**GIVEN PROBLEM:** Look for "d0 = SD+.12+i*.145;" in the listing below, then copy exactly the line it appears in and all lines after it to the end, and nothing more.

**DATA FOR PROCESSING:**

* * *

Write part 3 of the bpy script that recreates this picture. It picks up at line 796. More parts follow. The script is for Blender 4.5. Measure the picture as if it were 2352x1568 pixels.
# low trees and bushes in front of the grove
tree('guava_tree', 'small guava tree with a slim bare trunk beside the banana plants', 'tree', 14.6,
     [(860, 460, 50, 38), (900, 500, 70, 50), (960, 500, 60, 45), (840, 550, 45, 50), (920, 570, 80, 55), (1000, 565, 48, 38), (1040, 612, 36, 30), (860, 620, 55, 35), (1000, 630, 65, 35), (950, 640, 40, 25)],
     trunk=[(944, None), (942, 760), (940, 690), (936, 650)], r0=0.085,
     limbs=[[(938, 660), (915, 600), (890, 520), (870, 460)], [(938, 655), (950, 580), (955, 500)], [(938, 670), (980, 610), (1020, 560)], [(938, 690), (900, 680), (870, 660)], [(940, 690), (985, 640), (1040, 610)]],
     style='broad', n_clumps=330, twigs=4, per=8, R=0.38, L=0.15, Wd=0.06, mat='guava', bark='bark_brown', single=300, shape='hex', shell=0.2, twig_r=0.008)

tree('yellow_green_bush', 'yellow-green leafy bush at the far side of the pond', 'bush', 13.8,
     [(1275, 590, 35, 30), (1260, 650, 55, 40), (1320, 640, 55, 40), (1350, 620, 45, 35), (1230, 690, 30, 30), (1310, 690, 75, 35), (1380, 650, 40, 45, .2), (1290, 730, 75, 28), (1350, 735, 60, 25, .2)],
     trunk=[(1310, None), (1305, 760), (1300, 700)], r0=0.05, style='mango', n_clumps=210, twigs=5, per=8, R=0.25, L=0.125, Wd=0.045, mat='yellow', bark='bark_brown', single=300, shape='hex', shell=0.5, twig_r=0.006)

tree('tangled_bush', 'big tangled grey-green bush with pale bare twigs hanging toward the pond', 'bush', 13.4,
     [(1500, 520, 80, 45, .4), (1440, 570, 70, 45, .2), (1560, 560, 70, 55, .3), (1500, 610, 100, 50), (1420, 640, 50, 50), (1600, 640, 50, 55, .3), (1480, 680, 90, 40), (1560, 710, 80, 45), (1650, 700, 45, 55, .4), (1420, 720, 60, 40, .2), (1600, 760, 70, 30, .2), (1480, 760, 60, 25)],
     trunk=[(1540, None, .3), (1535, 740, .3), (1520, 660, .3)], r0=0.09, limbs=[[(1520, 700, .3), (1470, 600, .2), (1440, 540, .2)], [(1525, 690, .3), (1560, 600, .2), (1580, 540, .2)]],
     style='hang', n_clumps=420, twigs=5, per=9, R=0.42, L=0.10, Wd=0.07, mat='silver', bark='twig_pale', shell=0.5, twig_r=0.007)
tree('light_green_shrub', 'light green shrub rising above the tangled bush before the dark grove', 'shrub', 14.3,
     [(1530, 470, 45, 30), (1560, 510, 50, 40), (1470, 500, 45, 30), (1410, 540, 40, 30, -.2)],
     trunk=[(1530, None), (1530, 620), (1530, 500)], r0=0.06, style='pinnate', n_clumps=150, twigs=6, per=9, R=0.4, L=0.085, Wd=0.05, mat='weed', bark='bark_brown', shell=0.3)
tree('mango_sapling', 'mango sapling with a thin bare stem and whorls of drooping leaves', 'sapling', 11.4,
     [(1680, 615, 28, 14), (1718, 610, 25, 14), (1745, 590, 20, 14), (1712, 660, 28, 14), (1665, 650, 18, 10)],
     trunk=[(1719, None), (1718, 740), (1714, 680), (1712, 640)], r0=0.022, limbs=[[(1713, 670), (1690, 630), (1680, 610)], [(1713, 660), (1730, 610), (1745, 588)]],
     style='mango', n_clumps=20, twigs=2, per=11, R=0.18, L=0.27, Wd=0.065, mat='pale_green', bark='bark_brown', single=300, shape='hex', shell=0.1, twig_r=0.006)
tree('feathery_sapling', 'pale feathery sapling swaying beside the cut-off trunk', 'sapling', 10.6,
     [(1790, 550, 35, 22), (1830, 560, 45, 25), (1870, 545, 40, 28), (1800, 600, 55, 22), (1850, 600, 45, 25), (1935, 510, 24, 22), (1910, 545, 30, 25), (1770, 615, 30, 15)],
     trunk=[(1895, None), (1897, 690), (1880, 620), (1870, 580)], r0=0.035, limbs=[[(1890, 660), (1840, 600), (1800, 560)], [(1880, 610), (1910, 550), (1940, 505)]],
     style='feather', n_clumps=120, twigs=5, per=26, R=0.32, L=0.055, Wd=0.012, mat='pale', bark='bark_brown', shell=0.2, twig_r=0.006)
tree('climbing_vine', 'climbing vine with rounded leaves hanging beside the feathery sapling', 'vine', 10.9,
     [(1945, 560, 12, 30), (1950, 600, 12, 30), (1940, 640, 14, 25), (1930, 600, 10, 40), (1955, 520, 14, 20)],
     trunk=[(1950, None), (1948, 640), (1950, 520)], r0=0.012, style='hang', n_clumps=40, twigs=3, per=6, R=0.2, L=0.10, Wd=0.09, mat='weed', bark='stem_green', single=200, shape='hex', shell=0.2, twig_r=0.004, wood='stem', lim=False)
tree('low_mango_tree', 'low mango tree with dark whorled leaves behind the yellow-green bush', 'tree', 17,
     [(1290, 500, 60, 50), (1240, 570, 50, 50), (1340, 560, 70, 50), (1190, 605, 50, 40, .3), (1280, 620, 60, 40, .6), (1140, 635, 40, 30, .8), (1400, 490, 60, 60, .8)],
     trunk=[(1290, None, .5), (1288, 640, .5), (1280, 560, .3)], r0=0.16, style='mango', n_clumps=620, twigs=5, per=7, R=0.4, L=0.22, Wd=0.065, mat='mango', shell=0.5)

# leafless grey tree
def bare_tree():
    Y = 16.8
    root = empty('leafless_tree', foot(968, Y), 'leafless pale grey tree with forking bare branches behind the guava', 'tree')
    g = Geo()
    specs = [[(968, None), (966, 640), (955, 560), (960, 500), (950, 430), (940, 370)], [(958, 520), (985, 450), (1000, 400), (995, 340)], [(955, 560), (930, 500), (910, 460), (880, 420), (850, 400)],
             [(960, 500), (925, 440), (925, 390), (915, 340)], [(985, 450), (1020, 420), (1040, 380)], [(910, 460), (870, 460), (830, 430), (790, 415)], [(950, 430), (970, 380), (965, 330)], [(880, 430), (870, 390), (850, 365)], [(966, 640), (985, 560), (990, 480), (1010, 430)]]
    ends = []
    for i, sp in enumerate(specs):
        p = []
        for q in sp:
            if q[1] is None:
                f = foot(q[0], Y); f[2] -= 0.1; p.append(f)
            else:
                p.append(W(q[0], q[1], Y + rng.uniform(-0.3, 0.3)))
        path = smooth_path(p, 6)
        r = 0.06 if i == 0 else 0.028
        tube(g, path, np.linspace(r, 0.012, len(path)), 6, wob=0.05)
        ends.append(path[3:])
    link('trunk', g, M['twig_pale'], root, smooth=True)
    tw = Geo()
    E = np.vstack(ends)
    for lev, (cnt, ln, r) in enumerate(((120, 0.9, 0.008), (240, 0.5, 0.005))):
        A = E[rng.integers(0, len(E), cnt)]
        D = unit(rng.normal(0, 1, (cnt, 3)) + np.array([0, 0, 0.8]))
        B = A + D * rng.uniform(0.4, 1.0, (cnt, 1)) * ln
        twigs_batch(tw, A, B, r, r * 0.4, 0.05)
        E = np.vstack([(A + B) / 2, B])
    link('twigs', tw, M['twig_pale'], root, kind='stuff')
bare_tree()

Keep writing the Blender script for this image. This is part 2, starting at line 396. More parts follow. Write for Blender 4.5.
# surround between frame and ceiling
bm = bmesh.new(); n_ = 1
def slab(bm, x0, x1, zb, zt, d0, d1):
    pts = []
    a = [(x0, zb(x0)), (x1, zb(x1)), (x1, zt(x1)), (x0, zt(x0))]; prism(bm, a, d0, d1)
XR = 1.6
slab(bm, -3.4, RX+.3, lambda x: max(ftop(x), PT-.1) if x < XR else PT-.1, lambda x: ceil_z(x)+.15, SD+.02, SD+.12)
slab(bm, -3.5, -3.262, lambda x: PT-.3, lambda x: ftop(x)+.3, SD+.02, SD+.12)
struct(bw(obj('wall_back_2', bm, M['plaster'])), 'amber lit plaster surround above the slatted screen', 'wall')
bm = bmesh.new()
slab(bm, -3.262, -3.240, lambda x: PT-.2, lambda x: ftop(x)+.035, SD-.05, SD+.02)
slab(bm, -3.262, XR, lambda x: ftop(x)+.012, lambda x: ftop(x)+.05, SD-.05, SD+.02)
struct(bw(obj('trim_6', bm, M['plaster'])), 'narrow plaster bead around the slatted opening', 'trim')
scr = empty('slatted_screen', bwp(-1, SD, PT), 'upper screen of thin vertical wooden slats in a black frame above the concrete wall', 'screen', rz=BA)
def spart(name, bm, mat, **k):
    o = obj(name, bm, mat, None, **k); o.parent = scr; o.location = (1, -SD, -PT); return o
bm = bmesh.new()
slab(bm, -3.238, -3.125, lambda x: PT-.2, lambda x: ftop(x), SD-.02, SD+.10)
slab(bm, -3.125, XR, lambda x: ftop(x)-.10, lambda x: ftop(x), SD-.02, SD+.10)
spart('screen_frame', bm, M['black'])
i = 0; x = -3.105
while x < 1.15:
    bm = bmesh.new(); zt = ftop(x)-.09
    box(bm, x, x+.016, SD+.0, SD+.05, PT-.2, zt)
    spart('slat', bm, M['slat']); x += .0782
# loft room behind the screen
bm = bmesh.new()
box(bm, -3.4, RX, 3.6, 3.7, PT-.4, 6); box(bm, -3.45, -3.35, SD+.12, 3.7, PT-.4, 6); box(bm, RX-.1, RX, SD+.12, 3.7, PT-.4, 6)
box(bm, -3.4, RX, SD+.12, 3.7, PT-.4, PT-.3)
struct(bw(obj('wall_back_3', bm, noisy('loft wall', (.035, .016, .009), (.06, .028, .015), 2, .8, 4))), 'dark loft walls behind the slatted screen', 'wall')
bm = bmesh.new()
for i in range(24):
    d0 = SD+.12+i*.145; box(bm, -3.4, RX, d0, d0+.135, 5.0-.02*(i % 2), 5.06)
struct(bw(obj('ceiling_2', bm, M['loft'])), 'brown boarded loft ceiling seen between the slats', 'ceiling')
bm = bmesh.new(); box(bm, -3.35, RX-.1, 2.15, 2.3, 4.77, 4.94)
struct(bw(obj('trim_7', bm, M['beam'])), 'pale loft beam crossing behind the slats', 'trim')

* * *

**WORKED SOLUTION:**
    d0 = SD+.12+i*.145; box(bm, -3.4, RX, d0, d0+.135, 5.0-.02*(i % 2), 5.06)
struct(bw(obj('ceiling_2', bm, M['loft'])), 'brown boarded loft ceiling seen between the slats', 'ceiling')
bm = bmesh.new(); box(bm, -3.35, RX-.1, 2.15, 2.3, 4.77, 4.94)
struct(bw(obj('trim_7', bm, M['beam'])), 'pale loft beam crossing behind the slats', 'trim')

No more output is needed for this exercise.